После завтрака утомленная Жозефина остается в замке, а царь вдвоем с королевой гуляют по парку. Они обмениваются признаниями, Она рассказывает о «самых жестоких горестях» своей жизни. Не скрывает, что после смерти первого сына живет в постоянном ожидании несчастья.

— Но у вас есть друзья, — возражает царь. — Вы несправедливы к Провидению.

Уж не хочется ли Александру сыграть роль Провидения? Без сомнения, да. Он в свой черед делает признания, побуждающие Гортензию спросить, почему он бросил царицу.

— Я не могу входить с вами в такие подробности, — ответил царь. — Прошу вас, оставим это. У моей жены нет друга лучше, нежели я, но наш союз никогда не восстановится.

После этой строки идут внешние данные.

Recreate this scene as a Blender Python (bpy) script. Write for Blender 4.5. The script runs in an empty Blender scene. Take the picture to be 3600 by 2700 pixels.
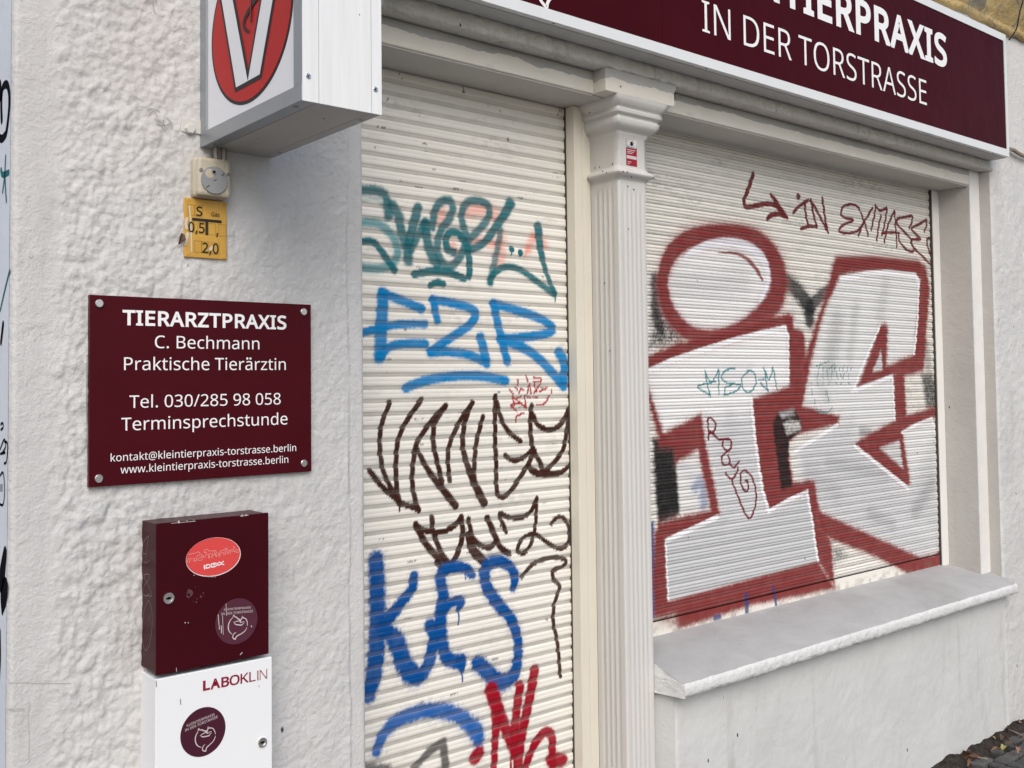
import bpy, bmesh, math, random
import numpy as np
from mathutils import Vector, Matrix

# ------------------------------------------------------------------ camera, sky, sun, exposure
S = bpy.context.scene
COL = S.collection
FPX, YAW, PITCH, ROLL = 3534.935, math.radians(39.72396), math.radians(2.31117), math.radians(-0.68211)
CXP, CYP = 1800.0, 1204.79
CAM = np.array([0.0, -2.0, 1.52])
_r = np.array([math.cos(YAW), -math.sin(YAW), 0]); _f = np.array([math.sin(YAW), math.cos(YAW), 0]); _u = np.array([0, 0, 1.0])
_f2 = _f*math.cos(PITCH)+_u*math.sin(PITCH); _u2 = _u*math.cos(PITCH)-_f*math.sin(PITCH)
AR = _r*math.cos(ROLL)+_u2*math.sin(ROLL); AU = _u2*math.cos(ROLL)-_r*math.sin(ROLL); AF = _f2

cd = bpy.data.cameras.new('camera'); cam = bpy.data.objects.new('camera', cd); COL.objects.link(cam)
cam.matrix_world = Matrix(((AR[0], AU[0], -AF[0], CAM[0]), (AR[1], AU[1], -AF[1], CAM[1]), (AR[2], AU[2], -AF[2], CAM[2]), (0, 0, 0, 1)))
cd.sensor_width = 36; cd.lens = FPX/3600*36
cd.shift_y = -(1350-CYP)/3600
cd.clip_start = 0.05; cd.clip_end = 500
S.camera = cam

SUN_EL, SUN_AZ = math.radians(42), math.radians(210)      # azimuth from +Y towards +X: the street side, slightly left
W = bpy.data.worlds.new('World'); S.world = W; W.use_nodes = True
nt = W.node_tree; nt.nodes.clear()
sky = nt.nodes.new('ShaderNodeTexSky'); sky.sky_type = 'NISHITA'; sky.sun_disc = False
sky.sun_elevation = SUN_EL; sky.sun_rotation = SUN_AZ; sky.air_density = 1.0; sky.dust_density = 2.8; sky.ozone_density = 1.0
bg = nt.nodes.new('ShaderNodeBackground'); bg.inputs[1].default_value = 0.14
wo = nt.nodes.new('ShaderNodeOutputWorld'); nt.links.new(sky.outputs[0], bg.inputs[0]); nt.links.new(bg.outputs[0], wo.inputs[0])
ld = bpy.data.lights.new('sun', 'SUN'); ld.energy = 1.5; ld.angle = math.radians(45); ld.color = (1.0, 0.99, 0.965)
sun = bpy.data.objects.new('sun', ld); COL.objects.link(sun)
sd = Vector((math.sin(SUN_AZ)*math.cos(SUN_EL), math.cos(SUN_AZ)*math.cos(SUN_EL), math.sin(SUN_EL)))
sun.rotation_euler = sd.to_track_quat('Z', 'Y').to_euler()
S.view_settings.view_transform = 'Standard'; S.view_settings.look = 'None'
S.view_settings.exposure = 0.17; S.view_settings.gamma = 1.0

# ------------------------------------------------------------------ measuring helpers (photograph -> a real plane)
def _ray(x, y): return (x-CXP)/FPX*AR-(y-CYP)/FPX*AU+AF
def onY(x, y, Y=0.0):
    d = _ray(x, y); return CAM+d*((Y-CAM[1])/d[1])
def onX(x, y, X):
    d = _ray(x, y); return CAM+d*((X-CAM[0])/d[0])
def depth(p): return float((np.asarray(p)-CAM)@AF)
def region(x0, y0, s): return lambda p: (x0+s*p[0], y0+s*p[1])

# ------------------------------------------------------------------ object helpers
def empty(name, label, cat, loc=(0, 0, 0), group=None):
    o = bpy.data.objects.new(name, None); COL.objects.link(o); o.location = loc; o.empty_display_size = .1
    o['label'] = label; o['category'] = cat
    if group: o['group'] = group
    return o
def tag(o, label, cat, group=None):
    o['label'] = label; o['category'] = cat
    if group: o['group'] = group
    return o
def link(name, me, mat, parent=None, label=None):
    o = bpy.data.objects.new(name, me); COL.objects.link(o)
    if mat is not None and len(me.materials) == 0: me.materials.append(mat)
    if parent is not None:
        o.parent = parent
        p = parent; off = Vector((0, 0, 0))
        while p is not None: off += Vector(p.location); p = p.parent
        o.location = -off
    if label: o['label'] = label
    return o
def meshof(name, verts, faces, smooth=False):
    me = bpy.data.meshes.new(name); me.from_pydata([tuple(map(float, v)) for v in verts], [], faces); me.update()
    if smooth: me.polygons.foreach_set('use_smooth', [True]*len(me.polygons))
    return me
def bm_mesh(name, bm, smooth=False):
    bmesh.ops.recalc_face_normals(bm, faces=bm.faces[:])
    me = bpy.data.meshes.new(name); bm.to_mesh(me); bm.free()
    if smooth: me.polygons.foreach_set('use_smooth', [True]*len(me.polygons))
    return me
def add_box(bm, x0, x1, y0, y1, z0, z1, bev=0.0, seg=2):
    m = bmesh.new()
    vs = [m.verts.new((x, y, z)) for x in (x0, x1) for y in (y0, y1) for z in (z0, z1)]
    for f in ((0, 1, 3, 2), (4, 6, 7, 5), (0, 4, 5, 1), (2, 3, 7, 6), (0, 2, 6, 4), (1, 5, 7, 3)): m.faces.new([vs[i] for i in f])
    bmesh.ops.recalc_face_normals(m, faces=m.faces[:])
    if bev: bmesh.ops.bevel(m, geom=m.edges[:], offset=bev, segments=seg, profile=.5, affect='EDGES')
    t = bpy.data.meshes.new('t'); m.to_mesh(t); m.free(); bm.from_mesh(t); bpy.data.meshes.remove(t)
def box(name, x0, x1, y0, y1, z0, z1, mat, parent=None, bev=0.0, label=None, smooth=False):
    bm = bmesh.new(); add_box(bm, x0, x1, y0, y1, z0, z1, bev); return link(name, bm_mesh(name, bm, smooth), mat, parent, label)
def add_prism(bm, pts, d):
    """polygon of 3-D points extruded by vector d"""
    d = Vector(d); a = [bm.verts.new(p) for p in pts]; b = [bm.verts.new(Vector(p)+d) for p in pts]
    n = len(pts); bm.faces.new(a); bm.faces.new(b[::-1])
    for i in range(n): bm.faces.new((a[i], b[i], b[(i+1) % n], a[(i+1) % n]))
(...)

Далеко ли зашла их дружба? Бесспорно, не так далеко, как осмеливались утверждать некоторые злые языки. Однако чувства царя и Гортензии вскоре получат ощутимое выражение. Король дарует ей титул герцогини Сен-Ле. Кое-кто считает, что, передав это герцогство дочери Жозефины, Людовик XVIII, король Франции и Наварры, подтвердил тем самым права экс-императрицы на титул герцогини Наваррской. Это было бы довольно пикантно… Наконец, брат Людовика XVI «идеально» принимает принца Евгения, как сообщает Августе сын Жозефины. Правда ли, что старый король встал с кресла и дружески протянул руку пасынку Наполеона? То, что последовало дальше, еще менее правдоподобно:

— Я буду вам отцом взамен того, которого вы имели несчастье потерять в ходе революции.

Евгений якобы ответил, что у него уже есть приемный отец, который сейчас является королем острова Эльбы. Тогда — и это точно — брат Людовика XVI «заговорил о добрых делах Жозефины во Франции». Король даже послал герцога де Полиньяка в Мальмезон «поблагодарить от его имени императрицу Жозефину за рвение, с которым она пыталась спасти жизнь герцога Энгьенского». Полиньяк воспользовался этим визитом, чтобы выразить Жозефине признательность и лично от себя: герцог не забыл, что если он еще жив, то лишь благодаря той, кто в 1804 добилась аудиенции для его жены. А вот г-жа де Полиньяк не поехала в Мальмезон и, встретив у герцога Орлеанского г-жу де Ремюза, сделала вид, что не узнала ее.